(Task objective) Each entry should be quoted word for word, including every mark of punctuation.
========
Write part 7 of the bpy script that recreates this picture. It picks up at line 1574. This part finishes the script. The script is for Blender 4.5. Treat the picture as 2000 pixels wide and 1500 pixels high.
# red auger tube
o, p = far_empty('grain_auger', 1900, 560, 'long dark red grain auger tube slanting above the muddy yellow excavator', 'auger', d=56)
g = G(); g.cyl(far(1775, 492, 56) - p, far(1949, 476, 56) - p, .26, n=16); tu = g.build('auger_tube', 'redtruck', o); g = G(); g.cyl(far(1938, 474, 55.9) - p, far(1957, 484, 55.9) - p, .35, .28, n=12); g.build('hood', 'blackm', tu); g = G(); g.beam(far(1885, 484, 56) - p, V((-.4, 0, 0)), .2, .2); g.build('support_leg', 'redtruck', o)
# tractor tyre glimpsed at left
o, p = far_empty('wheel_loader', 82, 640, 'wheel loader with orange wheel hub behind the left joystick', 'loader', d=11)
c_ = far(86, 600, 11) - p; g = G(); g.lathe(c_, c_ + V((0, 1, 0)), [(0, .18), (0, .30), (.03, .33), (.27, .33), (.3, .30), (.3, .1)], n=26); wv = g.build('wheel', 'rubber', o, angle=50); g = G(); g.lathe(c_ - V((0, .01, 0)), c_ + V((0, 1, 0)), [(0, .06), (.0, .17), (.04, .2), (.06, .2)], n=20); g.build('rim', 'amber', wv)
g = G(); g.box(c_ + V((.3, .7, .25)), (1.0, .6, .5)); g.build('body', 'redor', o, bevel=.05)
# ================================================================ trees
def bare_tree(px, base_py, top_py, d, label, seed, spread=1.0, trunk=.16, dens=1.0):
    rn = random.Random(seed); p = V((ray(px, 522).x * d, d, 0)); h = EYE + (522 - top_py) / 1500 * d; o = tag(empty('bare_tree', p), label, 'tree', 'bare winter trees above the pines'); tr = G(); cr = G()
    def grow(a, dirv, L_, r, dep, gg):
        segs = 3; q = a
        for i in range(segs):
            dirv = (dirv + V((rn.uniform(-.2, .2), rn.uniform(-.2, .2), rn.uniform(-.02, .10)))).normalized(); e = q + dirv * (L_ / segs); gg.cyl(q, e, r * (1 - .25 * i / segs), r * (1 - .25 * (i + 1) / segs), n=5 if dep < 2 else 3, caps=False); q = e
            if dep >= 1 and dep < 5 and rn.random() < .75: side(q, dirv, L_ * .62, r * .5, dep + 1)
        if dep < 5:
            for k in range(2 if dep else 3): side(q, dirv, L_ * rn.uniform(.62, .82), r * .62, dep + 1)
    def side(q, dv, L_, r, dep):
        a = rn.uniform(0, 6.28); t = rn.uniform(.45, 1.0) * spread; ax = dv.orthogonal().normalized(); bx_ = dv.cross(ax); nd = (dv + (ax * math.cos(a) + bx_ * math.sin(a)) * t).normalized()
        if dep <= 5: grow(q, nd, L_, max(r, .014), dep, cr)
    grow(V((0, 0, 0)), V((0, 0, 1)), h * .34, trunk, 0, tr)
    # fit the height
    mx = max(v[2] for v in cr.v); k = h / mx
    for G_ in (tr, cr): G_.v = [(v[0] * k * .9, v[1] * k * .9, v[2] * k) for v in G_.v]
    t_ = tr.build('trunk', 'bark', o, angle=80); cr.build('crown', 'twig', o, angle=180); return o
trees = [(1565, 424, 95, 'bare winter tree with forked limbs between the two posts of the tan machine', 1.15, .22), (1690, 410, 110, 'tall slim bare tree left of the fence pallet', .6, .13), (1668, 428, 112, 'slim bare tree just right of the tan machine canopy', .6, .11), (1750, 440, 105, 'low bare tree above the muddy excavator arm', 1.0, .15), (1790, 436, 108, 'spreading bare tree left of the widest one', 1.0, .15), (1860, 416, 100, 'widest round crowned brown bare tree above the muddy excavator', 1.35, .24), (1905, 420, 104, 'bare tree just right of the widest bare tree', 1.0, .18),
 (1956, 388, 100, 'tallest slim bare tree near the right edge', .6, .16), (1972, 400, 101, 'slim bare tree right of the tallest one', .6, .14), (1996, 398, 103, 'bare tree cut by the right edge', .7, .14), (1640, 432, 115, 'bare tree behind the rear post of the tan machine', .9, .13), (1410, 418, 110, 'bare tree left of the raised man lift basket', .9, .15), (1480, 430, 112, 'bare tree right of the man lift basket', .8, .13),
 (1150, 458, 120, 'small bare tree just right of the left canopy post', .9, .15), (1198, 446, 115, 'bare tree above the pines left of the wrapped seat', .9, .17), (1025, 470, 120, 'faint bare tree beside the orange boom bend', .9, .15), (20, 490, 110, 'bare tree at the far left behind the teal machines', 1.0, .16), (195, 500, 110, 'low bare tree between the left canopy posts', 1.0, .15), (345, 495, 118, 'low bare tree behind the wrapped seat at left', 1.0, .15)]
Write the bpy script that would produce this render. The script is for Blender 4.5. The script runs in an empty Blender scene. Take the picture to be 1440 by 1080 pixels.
========
(Solution below)
Write part 7 of the bpy script that recreates this picture. It picks up at line 1574. This part finishes the script. The script is for Blender 4.5. Treat the picture as 2000 pixels wide and 1500 pixels high.
# red auger tube
o, p = far_empty('grain_auger', 1900, 560, 'long dark red grain auger tube slanting above the muddy yellow excavator', 'auger', d=56)
g = G(); g.cyl(far(1775, 492, 56) - p, far(1949, 476, 56) - p, .26, n=16); tu = g.build('auger_tube', 'redtruck', o); g = G(); g.cyl(far(1938, 474, 55.9) - p, far(1957, 484, 55.9) - p, .35, .28, n=12); g.build('hood', 'blackm', tu); g = G(); g.beam(far(1885, 484, 56) - p, V((-.4, 0, 0)), .2, .2); g.build('support_leg', 'redtruck', o)
# tractor tyre glimpsed at left
o, p = far_empty('wheel_loader', 82, 640, 'wheel loader with orange wheel hub behind the left joystick', 'loader', d=11)
c_ = far(86, 600, 11) - p; g = G(); g.lathe(c_, c_ + V((0, 1, 0)), [(0, .18), (0, .30), (.03, .33), (.27, .33), (.3, .30), (.3, .1)], n=26); wv = g.build('wheel', 'rubber', o, angle=50); g = G(); g.lathe(c_ - V((0, .01, 0)), c_ + V((0, 1, 0)), [(0, .06), (.0, .17), (.04, .2), (.06, .2)], n=20); g.build('rim', 'amber', wv)
g = G(); g.box(c_ + V((.3, .7, .25)), (1.0, .6, .5)); g.build('body', 'redor', o, bevel=.05)
# ================================================================ trees
def bare_tree(px, base_py, top_py, d, label, seed, spread=1.0, trunk=.16, dens=1.0):
    rn = random.Random(seed); p = V((ray(px, 522).x * d, d, 0)); h = EYE + (522 - top_py) / 1500 * d; o = tag(empty('bare_tree', p), label, 'tree', 'bare winter trees above the pines'); tr = G(); cr = G()
    def grow(a, dirv, L_, r, dep, gg):
        segs = 3; q = a
        for i in range(segs):
            dirv = (dirv + V((rn.uniform(-.2, .2), rn.uniform(-.2, .2), rn.uniform(-.02, .10)))).normalized(); e = q + dirv * (L_ / segs); gg.cyl(q, e, r * (1 - .25 * i / segs), r * (1 - .25 * (i + 1) / segs), n=5 if dep < 2 else 3, caps=False); q = e
            if dep >= 1 and dep < 5 and rn.random() < .75: side(q, dirv, L_ * .62, r * .5, dep + 1)
        if dep < 5:
            for k in range(2 if dep else 3): side(q, dirv, L_ * rn.uniform(.62, .82), r * .62, dep + 1)
    def side(q, dv, L_, r, dep):
        a = rn.uniform(0, 6.28); t = rn.uniform(.45, 1.0) * spread; ax = dv.orthogonal().normalized(); bx_ = dv.cross(ax); nd = (dv + (ax * math.cos(a) + bx_ * math.sin(a)) * t).normalized()
        if dep <= 5: grow(q, nd, L_, max(r, .014), dep, cr)
    grow(V((0, 0, 0)), V((0, 0, 1)), h * .34, trunk, 0, tr)
    # fit the height
    mx = max(v[2] for v in cr.v); k = h / mx
    for G_ in (tr, cr): G_.v = [(v[0] * k * .9, v[1] * k * .9, v[2] * k) for v in G_.v]
    t_ = tr.build('trunk', 'bark', o, angle=80); cr.build('crown', 'twig', o, angle=180); return o
trees = [(1565, 424, 95, 'bare winter tree with forked limbs between the two posts of the tan machine', 1.15, .22), (1690, 410, 110, 'tall slim bare tree left of the fence pallet', .6, .13), (1668, 428, 112, 'slim bare tree just right of the tan machine canopy', .6, .11), (1750, 440, 105, 'low bare tree above the muddy excavator arm', 1.0, .15), (1790, 436, 108, 'spreading bare tree left of the widest one', 1.0, .15), (1860, 416, 100, 'widest round crowned brown bare tree above the muddy excavator', 1.35, .24), (1905, 420, 104, 'bare tree just right of the widest bare tree', 1.0, .18),
 (1956, 388, 100, 'tallest slim bare tree near the right edge', .6, .16), (1972, 400, 101, 'slim bare tree right of the tallest one', .6, .14), (1996, 398, 103, 'bare tree cut by the right edge', .7, .14), (1640, 432, 115, 'bare tree behind the rear post of the tan machine', .9, .13), (1410, 418, 110, 'bare tree left of the raised man lift basket', .9, .15), (1480, 430, 112, 'bare tree right of the man lift basket', .8, .13),
 (1150, 458, 120, 'small bare tree just right of the left canopy post', .9, .15), (1198, 446, 115, 'bare tree above the pines left of the wrapped seat', .9, .17), (1025, 470, 120, 'faint bare tree beside the orange boom bend', .9, .15), (20, 490, 110, 'bare tree at the far left behind the teal machines', 1.0, .16), (195, 500, 110, 'low bare tree between the left canopy posts', 1.0, .15), (345, 495, 118, 'low bare tree behind the wrapped seat at left', 1.0, .15)]
Write the bpy script that would produce this render. The script is for Blender 4.5. The script runs in an empty Blender scene. Take the picture to be 1440 by 1080 pixels.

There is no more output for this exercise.